Robust capex and rising productivity. The AI-led growth wave in the semiconductor industry will be enhanced by robust capital expenditure (capex) from tech firms with deep pockets. Research and development will ensure a strong pipeline of chipsets from integrated circuit (IC) design companies while spending to diversify and shore up manufacturing capacity by foundries will ensure supply can keep up with growing demand. The sector’s healthy investment has also brought about a steadily rising level of productivity; revenue per 1,000 employees reached USD500mn in 2023, up from just USD60mn in the mid-1980s. This is a positive sign that profitability within the sector will remain buoyant.

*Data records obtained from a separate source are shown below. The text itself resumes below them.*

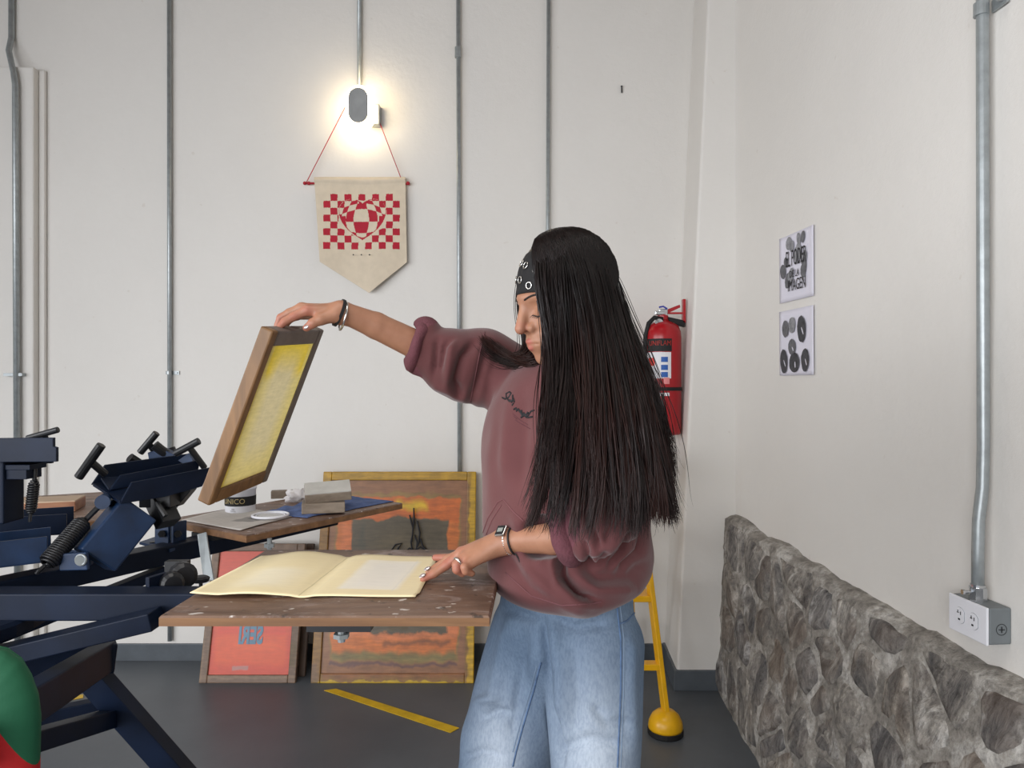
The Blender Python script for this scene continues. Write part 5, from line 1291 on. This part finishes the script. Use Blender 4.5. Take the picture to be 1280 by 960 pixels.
def strands(A, n, rad, umax, depth, seed, segs=26, tlo=.8, spread=.0035, wave=.004):
    rg = np.random.default_rng(seed); u = rg.uniform(0, umax, n)
    clump = rg.uniform(0, umax, max(8, n//70)); ci = np.argmin(abs(u[:, None]-clump[None]), 1); near = clump[ci]; cl_t = rg.uniform(tlo, 1.0, len(clump)); cl_c = rg.uniform(0, 1, len(clump)); cl_p = rg.uniform(0, 6.28, (len(clump), 2)); cl_d = rg.normal(0, 1, (len(clump), 3))
    VS, FS, TS = [], [], []; k = 0
    s = np.linspace(0, 1, segs)
    for i in range(n):
        cu = u[i]+(near[i]-u[i])*.82*s**1.1
        tend = min(1.03, cl_t[ci[i]]+rg.normal(0, .055)); x = np.minimum(s*tend, 1.0)*(A.shape[1]-1)
        # guide at varying u along the strand
        gl = catmull(A.transpose(1,0,2), x)            # (segs, guides, 3)
        pts = np.stack([catmull(gl[j], np.array([cu[j]]))[0] for j in (0, segs-1)]) if False else None
        ii = np.clip(np.floor(cu).astype(int), 0, A.shape[0]-2); f = (cu-ii)[:, None]
        j = np.arange(segs); n_ = A.shape[0]
        p0, p1, p2, p3 = gl[j, np.clip(ii-1,0,n_-1)], gl[j, ii], gl[j, ii+1], gl[j, np.clip(ii+2,0,n_-1)]
        pts = .5*(2*p1+(p2-p0)*f+(2*p0-5*p1+4*p2-p3)*f*f+(3*p1-p0-3*p2+p3)*f**3)
        dq = rg.uniform(0, 1)**1.3
        view = pts/np.linalg.norm(pts-np.array((0,0,CH)), axis=1)[:, None]
        pts = pts + np.array((0,1,0))*(dq*depth*np.minimum(s*2+.12, 1))[:, None] + rg.normal(0, spread, 3)*(s**.8)[:, None]
        ph, fr = cl_p[ci[i]]+rg.normal(0, .35, 2), 7+3*math.sin(ci[i]*1.7)+rg.normal(0, .4); pts = pts+cl_d[ci[i]]*(.0055*s**1.2)[:, None]
        wv = wave*s**1.5*rg.uniform(.3, 1.6)
        pts[:, 0] += wv*np.sin(fr*s+ph[0]); pts[:, 1] += wv*.7*np.sin(fr*s*.9+ph[1])
        hd_ = s < .55; pts[hd_] = off_head(pts[hd_], rg.uniform(1.0, 1.05))
        T = np.gradient(pts, axis=0); T /= np.maximum(np.linalg.norm(T, axis=1), 1e-9)[:, None]
        N = np.cross(T, np.array((0,1,.01))); N /= np.maximum(np.linalg.norm(N, axis=1), 1e-9)[:, None]; Bn = np.cross(T, N)
        r_ = rad*rg.uniform(.6, 1.25)*np.clip((1-s)*3+.12, 0, 1)*np.clip(s*8+.5, 0, 1)
        ring = np.stack([pts+(N*math.cos(a)+Bn*math.sin(a))*r_[:, None] for a in (0.5, 2.6, 4.7)], 1).reshape(-1, 3)
        VS.append(ring); a = np.arange(segs-1)[:, None]*3; b = np.arange(3)[None]
        q = np.stack([a+b, a+(b+1)%3, a+3+(b+1)%3, a+3+b], -1).reshape(-1, 4)+k; FS.append(q); k += len(ring)
        base = rg.uniform(0, .12)+.85*np.clip((s-.32)*1.25, 0, 1)*(cl_c[ci[i]]**2)*rg.uniform(.6, 1.1)+.25*np.clip((s-.3), 0, 1)*(u[i]/umax); TS.append(np.repeat(base, 3))
    return np.concatenate(VS), np.concatenate(FS), np.concatenate(TS)
def sheet(A, back, nu=40, nt=50, t1=.86):
    x = np.linspace(0, A.shape[1]-1, nt)*t1; gl = catmull(A.transpose(1,0,2), x); u = np.linspace(0, A.shape[0]-1, nu)
    ps = np.stack([catmull(g, u) for g in gl])        # nt, nu, 3
    ps[..., 1] += back*np.clip(np.linspace(0, 4, nt), .25, 1)[:, None]
    ps[..., 1] += .006*np.sin(np.linspace(0, A.shape[0]-1, nu)*11)[None]*np.linspace(0,1,nt)[:, None]
    i = np.arange(nt-1)[:, None]*nu; j = np.arange(nu-1)[None]
    f = np.stack([i+j, i+j+1, i+nu+j+1, i+nu+j], -1).reshape(-1, 4)
    return ps.reshape(-1, 3), f, np.repeat(np.clip((np.linspace(0,1,nt)-.3)*.5, 0, .3), nu)
def cap_fn(p):
    q = ((p-HO.astype(np.float32))@np.array(HB3, np.float32).T)
    d = d_ell(q, (0,-.011,.029), (.0765,.093,.088))
    d = smin(d, d_ell(q, (0,-.05,-.05), (.066,.055,.09)), .03)
    cut = q[..., 1]-.050+np.clip(.075-q[..., 2], 0, 1)*.30-np.clip(q[..., 2]-.068, 0, 1)*2.6
    return smax(d, cut, .008)
cv, cf = surface_nets(cap_fn, HO-.19, HO+.16, .004); cv = relax(cv, cf, 1)
parts = [(cv, cf, np.full(len(cv), .02)), sheet(AG, .016), strands(AG, 4600, .00125, AG.shape[0]-1.001, .024, 3, segs=22, tlo=.72, spread=.0045, wave=.009), strands(AG, 420, .0008, AG.shape[0]-1.001, .0, 5, tlo=.7, spread=.011, wave=.012), strands(AG[:5], 150, .0009, 4-.001, .0, 15, tlo=.8, spread=.006, wave=.016)]
def join(ps):
    V_, F_, T_ = [], [], []; k = 0
    for v, f, tn in ps: V_.append(v); F_.append(f+k); T_.append(tn); k += len(v)
    return np.concatenate(V_), np.concatenate(F_), np.concatenate(T_)
v, f, tn = join(parts); npobj('hair', v, f, M['hair'], person, tn)
v, f, tn = join([strands(AF, 620, .0013, AF.shape[0]-1.001, .02, 8, tlo=.82, spread=.0035), strands(AF, 60, .0008, AF.shape[0]-1.001, 0, 9, spread=.008)]); npobj('hair_lock', v, f, M['hair'], person, tn)
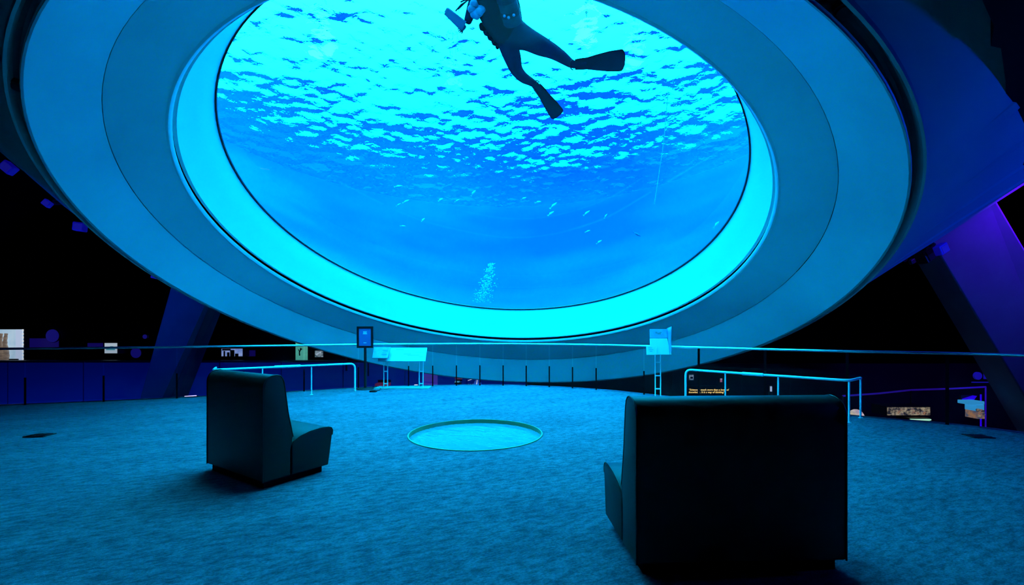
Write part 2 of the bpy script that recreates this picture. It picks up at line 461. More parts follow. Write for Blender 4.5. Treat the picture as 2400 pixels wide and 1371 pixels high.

Stay invested in semiconductor leaders. We continue to advocate for exposure to the semiconductor space, particularly the sector leaders, to be on the growth end of the CIO Barbell strategy for their structural criticality to modern technology and ever-expanding addressable market. The industry has and will continue to benefit from the transformative effects of AI for a long time to come. Revenue-per-share for the industry is at multi-year highs, reflecting its strong growth trajectory. On a growth-adjusted basis, valuations for semiconductor players remain undemanding; the two-year average (2024 and 2025) PEG ratio for the industry is a substantial 1.7x lower than global equities’ 2.9x. As the hype around AI gradually fades, it is useful to consider Amara’s law, which states that we often overestimate a technology's short-term effects while underestimating its long-term impact when considering the investment case for semiconductor players and AI beneficiaries. While short-term market fluctuations may be tempting to react to, the true attractiveness of semiconductor and AI investments lie in their potential for sustained, long-term growth.